An ensemble of just six atoms displays all the signatures of a phase transition expected for a many-particle system. This is the finding of a team led by researchers at the University of Heidelberg, Germany, who used a quantum simulator to investigate how collective behaviour emerges in a microscopic structure. The new work advances our understanding of many-body physics, which describes phenomena that cannot be understood simply by studying the behaviour of individual particles.

Theories of many-body physics ignore the microscopic details of particle behaviour and focus instead on macroscopically observable quantities such as pressure, temperature and density. A system such as a glass of water, for example, might be described in a way that neglects the position and velocity of individual water molecules – even though the system’s macroscopic properties are the result of interaction between such molecules – once the number of water molecules reaches a certain critical size.

But what is that critical size? In other words, how big does an ensemble of particles need to be before their exact number becomes irrelevant and the entire system can be described using many-body theories? The transition from “discrete” to “continuous” behaviour has important implications in atomic, nuclear and solid-state physics, but determining exactly when it occurs has proved difficult. What is more, while the microscopic behaviour of each individual particle might be easy to describe exactly, the macroscopic behaviour of the particles as they interact is not.

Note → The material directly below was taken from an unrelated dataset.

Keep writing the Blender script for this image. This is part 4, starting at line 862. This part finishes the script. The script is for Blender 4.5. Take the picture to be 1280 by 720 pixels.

Quasi-two-dimensional quantum simulator

A team led by Selim Jochim of the University of Heidelberg’s Institute of Physics tackled this problem by trapping up to 12 ultracold lithium-6 (6Li) atoms, assembled in two internal hyperfine states, at the focus of a laser beam. The trap’s geometry is such that the atoms can move in just two spatial directions, meaning that the system is effectively two-dimensional. The researchers then applied a special cooling technique that brought the system very close to its motional ground state, at a temperature just above absolute zero. This set-up also allowed the researchers to continuously tune the strength of the interactions between the atoms via an applied magnetic field, using so-called Feshbach resonances.

In their experiments, Jochim and colleagues configured the applied magnetic field so that the atoms attracted one another. If the attraction was strong enough, the atom formed pairs that could subsequently undergo a phase transition to a superfluid (a state in which the particles flow without friction). The researchers then observed how the atoms formed pairs as a function of their interaction strength and their number by measuring the binding energy of the atom pairs. To their surprise, they found that the atoms behaved like a many-body system even with only six atoms present.

Precursors of a quantum phase transition

Study lead authors Luca Bayha and Marvin Holten note that the type of pairing they studied is the precursor of a quantum phase transition to a superfluid phase with an associated “Higgs mode”. This mode has previously been observed in cold-atom, superconducting and ferromagnetic systems, but Bayha and Holten say that their work casts fresh light on how it arises. “Our atomic simulator provides a way to study the emergence of collective phenomena, particle by particle,” they say.

Members of the team, which also includes collaborators at the universities of Lund, Sweden, and Aarhus, Denmark, say they are now planning to study superfluidity in such mesoscopic systems in much more detail. “We will also use a novel imaging method to resolve each atom in our sample separately,” Bayha and Holten tell Physics World. “This will allow us to reveal the atom pairs that form in the superfluid state directly.”

The present work is detailed in Nature.